Stated task: Look for the string "this" in every line, and copy each line that has it.

Input rows:
════════════════

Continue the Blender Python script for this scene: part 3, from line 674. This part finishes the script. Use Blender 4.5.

════════════════

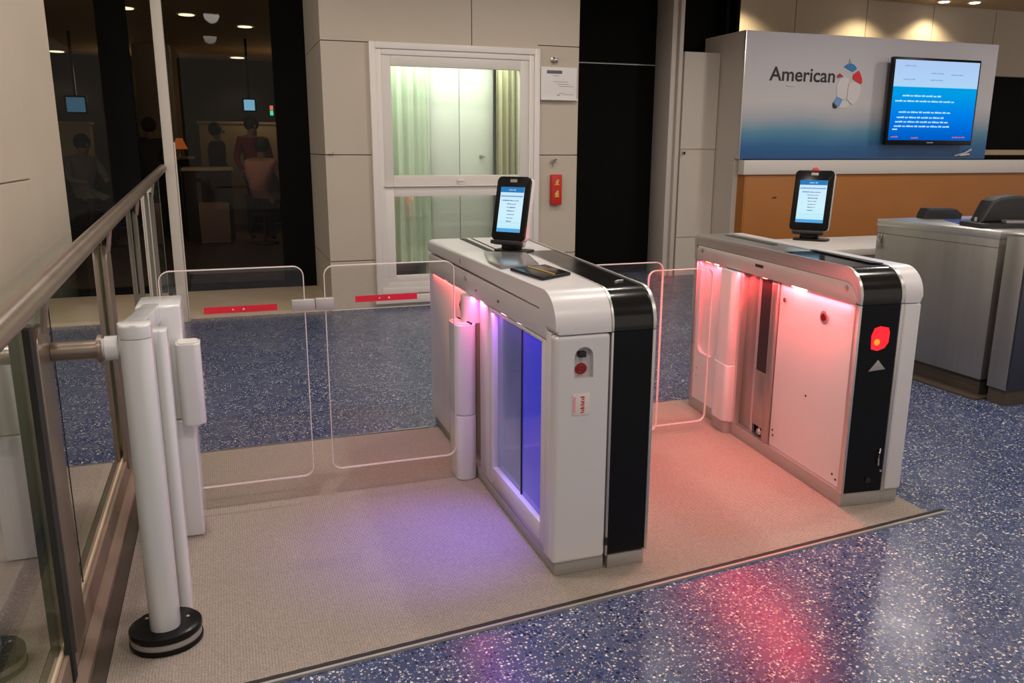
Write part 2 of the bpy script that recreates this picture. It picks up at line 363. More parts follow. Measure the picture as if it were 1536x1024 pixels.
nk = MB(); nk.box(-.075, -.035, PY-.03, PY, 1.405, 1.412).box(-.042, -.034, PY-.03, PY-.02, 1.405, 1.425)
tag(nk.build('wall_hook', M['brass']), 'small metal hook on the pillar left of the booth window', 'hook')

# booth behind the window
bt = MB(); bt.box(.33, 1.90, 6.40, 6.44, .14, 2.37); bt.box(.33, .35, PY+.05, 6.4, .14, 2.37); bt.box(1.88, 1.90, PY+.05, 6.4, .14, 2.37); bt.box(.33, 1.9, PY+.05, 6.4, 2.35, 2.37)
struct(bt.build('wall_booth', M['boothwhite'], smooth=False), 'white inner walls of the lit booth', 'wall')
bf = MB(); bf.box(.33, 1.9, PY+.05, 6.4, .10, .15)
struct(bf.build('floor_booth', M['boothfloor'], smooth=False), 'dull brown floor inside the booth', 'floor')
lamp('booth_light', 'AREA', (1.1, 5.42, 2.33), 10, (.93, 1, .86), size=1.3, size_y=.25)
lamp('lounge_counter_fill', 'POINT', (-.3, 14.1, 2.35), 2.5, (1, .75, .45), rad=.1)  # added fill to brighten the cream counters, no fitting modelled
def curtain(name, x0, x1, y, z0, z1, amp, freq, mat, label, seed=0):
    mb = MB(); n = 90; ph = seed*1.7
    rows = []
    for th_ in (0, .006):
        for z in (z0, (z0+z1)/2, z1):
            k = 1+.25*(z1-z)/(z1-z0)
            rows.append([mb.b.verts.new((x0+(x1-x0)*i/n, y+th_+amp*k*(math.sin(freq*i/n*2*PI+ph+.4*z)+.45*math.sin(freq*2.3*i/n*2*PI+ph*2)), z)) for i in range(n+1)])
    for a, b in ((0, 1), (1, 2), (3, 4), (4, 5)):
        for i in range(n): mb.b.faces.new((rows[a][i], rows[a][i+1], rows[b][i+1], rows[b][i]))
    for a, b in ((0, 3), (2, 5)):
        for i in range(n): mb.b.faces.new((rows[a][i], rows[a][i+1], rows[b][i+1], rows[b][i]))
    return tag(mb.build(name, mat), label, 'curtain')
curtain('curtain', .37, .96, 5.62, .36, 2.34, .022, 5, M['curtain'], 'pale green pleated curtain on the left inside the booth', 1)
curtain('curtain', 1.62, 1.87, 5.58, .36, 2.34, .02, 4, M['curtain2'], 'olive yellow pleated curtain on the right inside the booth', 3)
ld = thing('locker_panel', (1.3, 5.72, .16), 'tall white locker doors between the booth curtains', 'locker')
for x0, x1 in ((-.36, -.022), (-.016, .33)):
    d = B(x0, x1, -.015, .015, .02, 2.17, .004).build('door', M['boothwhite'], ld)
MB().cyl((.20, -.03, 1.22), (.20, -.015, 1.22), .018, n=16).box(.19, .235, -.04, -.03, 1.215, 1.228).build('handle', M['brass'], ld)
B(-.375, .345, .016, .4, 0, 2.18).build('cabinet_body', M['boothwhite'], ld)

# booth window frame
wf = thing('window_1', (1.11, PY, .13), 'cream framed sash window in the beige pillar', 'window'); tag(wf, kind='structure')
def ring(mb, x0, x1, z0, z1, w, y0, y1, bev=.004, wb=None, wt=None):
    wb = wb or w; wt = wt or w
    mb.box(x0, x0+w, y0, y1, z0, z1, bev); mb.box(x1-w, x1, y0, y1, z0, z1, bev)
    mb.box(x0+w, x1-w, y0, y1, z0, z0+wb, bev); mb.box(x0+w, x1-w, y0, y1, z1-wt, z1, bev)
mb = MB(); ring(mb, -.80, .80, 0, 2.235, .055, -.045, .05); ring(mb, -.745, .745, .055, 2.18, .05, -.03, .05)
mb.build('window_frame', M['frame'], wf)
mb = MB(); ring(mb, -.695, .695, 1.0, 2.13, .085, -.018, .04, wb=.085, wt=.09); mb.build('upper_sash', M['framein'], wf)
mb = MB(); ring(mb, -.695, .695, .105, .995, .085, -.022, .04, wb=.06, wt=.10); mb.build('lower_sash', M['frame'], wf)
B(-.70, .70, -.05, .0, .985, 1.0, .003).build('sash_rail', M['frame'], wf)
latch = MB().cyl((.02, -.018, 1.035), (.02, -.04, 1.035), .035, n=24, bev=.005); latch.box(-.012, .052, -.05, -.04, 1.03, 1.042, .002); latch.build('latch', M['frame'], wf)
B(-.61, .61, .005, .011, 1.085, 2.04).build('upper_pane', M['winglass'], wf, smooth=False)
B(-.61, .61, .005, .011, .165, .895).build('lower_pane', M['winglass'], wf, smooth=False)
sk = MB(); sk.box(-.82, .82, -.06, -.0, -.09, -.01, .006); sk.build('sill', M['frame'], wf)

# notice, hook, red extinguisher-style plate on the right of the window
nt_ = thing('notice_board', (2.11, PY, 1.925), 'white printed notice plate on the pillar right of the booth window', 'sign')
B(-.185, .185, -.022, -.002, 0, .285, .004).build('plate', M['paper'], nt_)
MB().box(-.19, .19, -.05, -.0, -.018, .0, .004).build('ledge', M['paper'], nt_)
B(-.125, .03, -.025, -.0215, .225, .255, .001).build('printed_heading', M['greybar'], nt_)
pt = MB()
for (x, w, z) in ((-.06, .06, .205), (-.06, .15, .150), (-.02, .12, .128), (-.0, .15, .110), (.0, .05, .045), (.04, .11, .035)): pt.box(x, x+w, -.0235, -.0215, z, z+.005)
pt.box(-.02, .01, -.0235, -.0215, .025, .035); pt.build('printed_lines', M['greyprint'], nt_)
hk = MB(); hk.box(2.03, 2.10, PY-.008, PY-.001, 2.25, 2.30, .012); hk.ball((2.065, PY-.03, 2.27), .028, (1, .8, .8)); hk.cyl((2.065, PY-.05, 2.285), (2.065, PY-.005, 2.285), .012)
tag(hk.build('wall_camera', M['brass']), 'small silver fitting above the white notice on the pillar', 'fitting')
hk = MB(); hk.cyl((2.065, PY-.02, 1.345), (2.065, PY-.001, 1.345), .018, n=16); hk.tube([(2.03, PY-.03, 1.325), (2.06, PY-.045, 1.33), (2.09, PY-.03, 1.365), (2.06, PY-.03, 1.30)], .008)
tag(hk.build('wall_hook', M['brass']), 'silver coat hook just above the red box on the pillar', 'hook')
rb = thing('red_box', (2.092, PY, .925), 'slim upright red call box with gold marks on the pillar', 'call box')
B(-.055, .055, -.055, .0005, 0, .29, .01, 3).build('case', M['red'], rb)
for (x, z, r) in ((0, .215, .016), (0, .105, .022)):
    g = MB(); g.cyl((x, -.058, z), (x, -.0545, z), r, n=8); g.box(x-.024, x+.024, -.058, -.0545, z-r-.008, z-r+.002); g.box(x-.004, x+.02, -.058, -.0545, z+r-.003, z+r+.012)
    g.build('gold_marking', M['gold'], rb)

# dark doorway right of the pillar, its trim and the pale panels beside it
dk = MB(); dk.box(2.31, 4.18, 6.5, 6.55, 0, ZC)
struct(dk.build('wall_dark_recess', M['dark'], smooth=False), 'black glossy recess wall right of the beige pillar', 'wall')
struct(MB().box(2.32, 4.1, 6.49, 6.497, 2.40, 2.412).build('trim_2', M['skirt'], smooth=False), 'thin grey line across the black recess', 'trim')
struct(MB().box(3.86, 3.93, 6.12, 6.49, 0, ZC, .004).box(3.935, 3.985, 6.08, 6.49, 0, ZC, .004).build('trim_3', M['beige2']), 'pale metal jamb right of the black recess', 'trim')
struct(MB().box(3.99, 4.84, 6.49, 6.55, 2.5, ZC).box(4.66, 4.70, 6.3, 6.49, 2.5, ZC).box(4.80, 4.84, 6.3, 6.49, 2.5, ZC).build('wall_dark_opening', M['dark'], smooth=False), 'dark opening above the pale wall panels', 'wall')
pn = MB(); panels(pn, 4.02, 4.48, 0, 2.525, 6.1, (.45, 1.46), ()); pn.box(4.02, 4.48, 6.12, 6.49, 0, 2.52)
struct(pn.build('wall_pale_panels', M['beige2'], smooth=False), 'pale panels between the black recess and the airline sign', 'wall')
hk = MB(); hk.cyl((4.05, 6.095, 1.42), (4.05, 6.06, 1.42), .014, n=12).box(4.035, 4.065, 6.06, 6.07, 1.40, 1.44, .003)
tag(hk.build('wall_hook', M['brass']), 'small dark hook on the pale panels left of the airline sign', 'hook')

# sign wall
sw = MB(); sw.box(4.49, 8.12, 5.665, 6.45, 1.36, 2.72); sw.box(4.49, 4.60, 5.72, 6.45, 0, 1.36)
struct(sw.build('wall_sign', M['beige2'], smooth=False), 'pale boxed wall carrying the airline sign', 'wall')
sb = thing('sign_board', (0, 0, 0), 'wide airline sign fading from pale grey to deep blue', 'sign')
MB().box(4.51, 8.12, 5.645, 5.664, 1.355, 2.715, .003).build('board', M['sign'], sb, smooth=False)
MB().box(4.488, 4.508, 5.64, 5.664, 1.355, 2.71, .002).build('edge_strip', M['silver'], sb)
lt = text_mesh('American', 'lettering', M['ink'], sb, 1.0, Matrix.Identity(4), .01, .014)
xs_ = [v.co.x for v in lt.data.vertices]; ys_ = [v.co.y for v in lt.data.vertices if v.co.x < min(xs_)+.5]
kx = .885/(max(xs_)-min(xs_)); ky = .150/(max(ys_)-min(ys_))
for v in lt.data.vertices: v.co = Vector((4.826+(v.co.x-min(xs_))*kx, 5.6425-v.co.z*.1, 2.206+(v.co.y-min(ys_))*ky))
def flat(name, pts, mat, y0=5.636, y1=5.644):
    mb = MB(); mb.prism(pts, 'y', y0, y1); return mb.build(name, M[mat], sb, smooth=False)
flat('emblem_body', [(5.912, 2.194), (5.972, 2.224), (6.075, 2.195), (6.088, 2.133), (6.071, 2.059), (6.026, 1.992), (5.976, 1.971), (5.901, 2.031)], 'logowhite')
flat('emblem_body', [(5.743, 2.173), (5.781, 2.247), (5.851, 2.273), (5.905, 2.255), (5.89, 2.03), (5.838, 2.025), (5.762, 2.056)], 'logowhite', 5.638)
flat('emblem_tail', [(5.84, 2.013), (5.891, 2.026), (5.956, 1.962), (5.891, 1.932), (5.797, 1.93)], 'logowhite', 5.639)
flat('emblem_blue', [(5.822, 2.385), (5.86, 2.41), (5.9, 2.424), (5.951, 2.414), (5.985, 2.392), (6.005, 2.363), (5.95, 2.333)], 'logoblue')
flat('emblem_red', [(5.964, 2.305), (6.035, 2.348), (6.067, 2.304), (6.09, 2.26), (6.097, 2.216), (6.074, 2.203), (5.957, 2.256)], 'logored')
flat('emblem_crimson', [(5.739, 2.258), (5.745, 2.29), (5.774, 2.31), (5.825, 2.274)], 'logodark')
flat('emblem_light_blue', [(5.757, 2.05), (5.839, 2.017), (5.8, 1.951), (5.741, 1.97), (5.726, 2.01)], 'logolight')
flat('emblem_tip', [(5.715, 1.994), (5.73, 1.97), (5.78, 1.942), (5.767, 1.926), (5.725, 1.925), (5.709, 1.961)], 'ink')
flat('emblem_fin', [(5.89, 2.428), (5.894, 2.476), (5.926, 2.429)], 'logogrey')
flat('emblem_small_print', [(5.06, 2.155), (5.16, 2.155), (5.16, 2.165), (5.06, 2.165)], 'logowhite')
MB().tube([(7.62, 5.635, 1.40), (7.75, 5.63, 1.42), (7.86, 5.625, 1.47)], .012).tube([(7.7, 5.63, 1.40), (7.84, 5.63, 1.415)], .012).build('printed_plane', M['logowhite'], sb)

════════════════

Written response:
Continue the Blender Python script for this scene: part 3, from line 674. This part finishes the script. Use Blender 4.5.
Write part 2 of the bpy script that recreates this picture. It picks up at line 363. More parts follow. Measure the picture as if it were 1536x1024 pixels.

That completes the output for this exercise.